**SHORT PROBLEM**
Output every line below without omitting or altering anything.

**SOURCE DATA**
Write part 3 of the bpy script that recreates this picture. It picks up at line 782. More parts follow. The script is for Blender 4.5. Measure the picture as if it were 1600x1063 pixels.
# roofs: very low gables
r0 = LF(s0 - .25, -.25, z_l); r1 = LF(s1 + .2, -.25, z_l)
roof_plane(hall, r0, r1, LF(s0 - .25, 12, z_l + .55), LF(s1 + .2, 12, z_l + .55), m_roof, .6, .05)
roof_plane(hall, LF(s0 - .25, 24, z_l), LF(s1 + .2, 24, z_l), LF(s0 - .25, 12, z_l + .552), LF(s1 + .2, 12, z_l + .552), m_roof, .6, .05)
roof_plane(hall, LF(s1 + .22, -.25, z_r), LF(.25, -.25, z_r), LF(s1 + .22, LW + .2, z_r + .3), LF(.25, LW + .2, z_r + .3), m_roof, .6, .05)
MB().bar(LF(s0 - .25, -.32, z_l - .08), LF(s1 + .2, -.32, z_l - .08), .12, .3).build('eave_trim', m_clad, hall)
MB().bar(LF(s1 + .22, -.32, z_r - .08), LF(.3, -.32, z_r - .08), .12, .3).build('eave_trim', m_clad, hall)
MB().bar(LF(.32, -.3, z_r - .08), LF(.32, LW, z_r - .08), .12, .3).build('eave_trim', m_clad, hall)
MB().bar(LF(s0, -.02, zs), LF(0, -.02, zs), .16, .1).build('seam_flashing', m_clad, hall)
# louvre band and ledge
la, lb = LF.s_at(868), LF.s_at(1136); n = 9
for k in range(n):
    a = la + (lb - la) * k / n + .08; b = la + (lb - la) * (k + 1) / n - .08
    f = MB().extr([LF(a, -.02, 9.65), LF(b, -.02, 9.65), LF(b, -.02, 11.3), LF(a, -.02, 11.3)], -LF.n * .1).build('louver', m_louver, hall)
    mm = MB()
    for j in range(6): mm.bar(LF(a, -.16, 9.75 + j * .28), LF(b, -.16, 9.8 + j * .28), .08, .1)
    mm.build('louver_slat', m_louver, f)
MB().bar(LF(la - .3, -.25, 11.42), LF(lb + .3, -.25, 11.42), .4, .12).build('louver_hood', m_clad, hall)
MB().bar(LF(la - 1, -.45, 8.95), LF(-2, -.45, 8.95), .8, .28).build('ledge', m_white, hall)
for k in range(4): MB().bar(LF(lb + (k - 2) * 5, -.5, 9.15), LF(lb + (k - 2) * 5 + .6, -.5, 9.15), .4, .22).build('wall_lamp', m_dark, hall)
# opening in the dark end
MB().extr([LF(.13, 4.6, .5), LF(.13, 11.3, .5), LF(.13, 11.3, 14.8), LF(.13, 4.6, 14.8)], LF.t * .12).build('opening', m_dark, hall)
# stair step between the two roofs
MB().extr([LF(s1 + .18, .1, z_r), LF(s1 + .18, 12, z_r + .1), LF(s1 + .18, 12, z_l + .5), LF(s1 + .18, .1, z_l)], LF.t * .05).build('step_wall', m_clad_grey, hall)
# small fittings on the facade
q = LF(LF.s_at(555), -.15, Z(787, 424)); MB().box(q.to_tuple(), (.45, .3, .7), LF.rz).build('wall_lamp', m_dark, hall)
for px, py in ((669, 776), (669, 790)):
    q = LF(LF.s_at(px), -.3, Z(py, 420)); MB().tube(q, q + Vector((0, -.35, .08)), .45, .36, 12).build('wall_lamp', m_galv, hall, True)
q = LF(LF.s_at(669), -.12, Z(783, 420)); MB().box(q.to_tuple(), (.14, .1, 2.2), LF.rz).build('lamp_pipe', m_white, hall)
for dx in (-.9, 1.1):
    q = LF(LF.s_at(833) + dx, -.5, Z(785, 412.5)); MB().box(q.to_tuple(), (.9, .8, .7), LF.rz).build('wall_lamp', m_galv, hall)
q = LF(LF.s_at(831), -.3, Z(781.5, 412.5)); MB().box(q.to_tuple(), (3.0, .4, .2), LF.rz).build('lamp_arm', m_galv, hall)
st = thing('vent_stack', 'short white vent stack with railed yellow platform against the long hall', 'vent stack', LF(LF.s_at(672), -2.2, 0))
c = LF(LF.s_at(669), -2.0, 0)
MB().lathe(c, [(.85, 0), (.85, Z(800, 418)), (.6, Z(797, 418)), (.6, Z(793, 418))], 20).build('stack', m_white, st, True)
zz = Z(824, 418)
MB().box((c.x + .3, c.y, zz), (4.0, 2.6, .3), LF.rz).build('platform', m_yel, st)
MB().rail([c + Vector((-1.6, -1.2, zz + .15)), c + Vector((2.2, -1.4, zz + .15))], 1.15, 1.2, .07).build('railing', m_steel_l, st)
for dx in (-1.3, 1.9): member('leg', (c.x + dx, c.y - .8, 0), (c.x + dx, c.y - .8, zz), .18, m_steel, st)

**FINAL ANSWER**
Write part 3 of the bpy script that recreates this picture. It picks up at line 782. More parts follow. The script is for Blender 4.5. Measure the picture as if it were 1600x1063 pixels.
# roofs: very low gables
r0 = LF(s0 - .25, -.25, z_l); r1 = LF(s1 + .2, -.25, z_l)
roof_plane(hall, r0, r1, LF(s0 - .25, 12, z_l + .55), LF(s1 + .2, 12, z_l + .55), m_roof, .6, .05)
roof_plane(hall, LF(s0 - .25, 24, z_l), LF(s1 + .2, 24, z_l), LF(s0 - .25, 12, z_l + .552), LF(s1 + .2, 12, z_l + .552), m_roof, .6, .05)
roof_plane(hall, LF(s1 + .22, -.25, z_r), LF(.25, -.25, z_r), LF(s1 + .22, LW + .2, z_r + .3), LF(.25, LW + .2, z_r + .3), m_roof, .6, .05)
MB().bar(LF(s0 - .25, -.32, z_l - .08), LF(s1 + .2, -.32, z_l - .08), .12, .3).build('eave_trim', m_clad, hall)
MB().bar(LF(s1 + .22, -.32, z_r - .08), LF(.3, -.32, z_r - .08), .12, .3).build('eave_trim', m_clad, hall)
MB().bar(LF(.32, -.3, z_r - .08), LF(.32, LW, z_r - .08), .12, .3).build('eave_trim', m_clad, hall)
MB().bar(LF(s0, -.02, zs), LF(0, -.02, zs), .16, .1).build('seam_flashing', m_clad, hall)
# louvre band and ledge
la, lb = LF.s_at(868), LF.s_at(1136); n = 9
for k in range(n):
    a = la + (lb - la) * k / n + .08; b = la + (lb - la) * (k + 1) / n - .08
    f = MB().extr([LF(a, -.02, 9.65), LF(b, -.02, 9.65), LF(b, -.02, 11.3), LF(a, -.02, 11.3)], -LF.n * .1).build('louver', m_louver, hall)
    mm = MB()
    for j in range(6): mm.bar(LF(a, -.16, 9.75 + j * .28), LF(b, -.16, 9.8 + j * .28), .08, .1)
    mm.build('louver_slat', m_louver, f)
MB().bar(LF(la - .3, -.25, 11.42), LF(lb + .3, -.25, 11.42), .4, .12).build('louver_hood', m_clad, hall)
MB().bar(LF(la - 1, -.45, 8.95), LF(-2, -.45, 8.95), .8, .28).build('ledge', m_white, hall)
for k in range(4): MB().bar(LF(lb + (k - 2) * 5, -.5, 9.15), LF(lb + (k - 2) * 5 + .6, -.5, 9.15), .4, .22).build('wall_lamp', m_dark, hall)
# opening in the dark end
MB().extr([LF(.13, 4.6, .5), LF(.13, 11.3, .5), LF(.13, 11.3, 14.8), LF(.13, 4.6, 14.8)], LF.t * .12).build('opening', m_dark, hall)
# stair step between the two roofs
MB().extr([LF(s1 + .18, .1, z_r), LF(s1 + .18, 12, z_r + .1), LF(s1 + .18, 12, z_l + .5), LF(s1 + .18, .1, z_l)], LF.t * .05).build('step_wall', m_clad_grey, hall)
# small fittings on the facade
q = LF(LF.s_at(555), -.15, Z(787, 424)); MB().box(q.to_tuple(), (.45, .3, .7), LF.rz).build('wall_lamp', m_dark, hall)
for px, py in ((669, 776), (669, 790)):
    q = LF(LF.s_at(px), -.3, Z(py, 420)); MB().tube(q, q + Vector((0, -.35, .08)), .45, .36, 12).build('wall_lamp', m_galv, hall, True)
q = LF(LF.s_at(669), -.12, Z(783, 420)); MB().box(q.to_tuple(), (.14, .1, 2.2), LF.rz).build('lamp_pipe', m_white, hall)
for dx in (-.9, 1.1):
    q = LF(LF.s_at(833) + dx, -.5, Z(785, 412.5)); MB().box(q.to_tuple(), (.9, .8, .7), LF.rz).build('wall_lamp', m_galv, hall)
q = LF(LF.s_at(831), -.3, Z(781.5, 412.5)); MB().box(q.to_tuple(), (3.0, .4, .2), LF.rz).build('lamp_arm', m_galv, hall)
st = thing('vent_stack', 'short white vent stack with railed yellow platform against the long hall', 'vent stack', LF(LF.s_at(672), -2.2, 0))
c = LF(LF.s_at(669), -2.0, 0)
MB().lathe(c, [(.85, 0), (.85, Z(800, 418)), (.6, Z(797, 418)), (.6, Z(793, 418))], 20).build('stack', m_white, st, True)
zz = Z(824, 418)
MB().box((c.x + .3, c.y, zz), (4.0, 2.6, .3), LF.rz).build('platform', m_yel, st)
MB().rail([c + Vector((-1.6, -1.2, zz + .15)), c + Vector((2.2, -1.4, zz + .15))], 1.15, 1.2, .07).build('railing', m_steel_l, st)
for dx in (-1.3, 1.9): member('leg', (c.x + dx, c.y - .8, 0), (c.x + dx, c.y - .8, zz), .18, m_steel, st)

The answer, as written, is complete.